O eterno abismo entre design e produção

O último e mais difícil paradigma que o setor precisa vencer é o abismo entre os criadores dos originais – os designers – e os reprodutores dos mesmos, os impressores. Cada um faz certa questão de não querer se envolver ou mesmo despreza a relevância do outro no contexto geral do projeto. O impressor estigmatiza o designer como um absoluto leigo no processo gráfico e, no caminho contrário, o designer categoriza o impressor como um preguiçoso, picareta e cheio de má vontade.
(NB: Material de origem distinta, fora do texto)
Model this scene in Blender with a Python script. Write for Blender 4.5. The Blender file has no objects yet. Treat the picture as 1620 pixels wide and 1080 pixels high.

Para colocar as coisas de forma clara e objetiva: quem cria originais deve ter sim um conhecimento abrangente das limitações do processo que os reproduzirá. Criar para flexografia é diferente de rotogravura, offset e assim sucessivamente. É preciso, por exemplo, saber que determinados degradês que em offset serão produzidos precisamente como a imagem original, em flexografia sofrerão um deslocamento das mínimas (ao invés de iniciar em 0,5% da offset, podem acabar partindo de 5% ou 6%), com o objetivo de preservar os pontos na chapa, mesmo sob a ação da pressão de impressão, velocidade de degradação química da mesma. Cada processo tem suas limitações ou mesmo vantagens específicas que devem ser consideradas no design. Só para pontuar um último exemplo, cada processo de impressão atinge determinadas lineaturas, reproduz diferentes pontos mínimos, aufere certas densidades nos sólidos e mantém a legibilidade de textos positivos e negativos de certas fontes, com ou sem serifas, de tamanhos também variados.

Em contrapartida, o impressor deve ter noções claras sobre conceitos e estruturas de design como legibilidade, contraste e tipografia, de forma a tomar decisões mais acuradas sobre o que é ou não aceitável em termos de reprodução.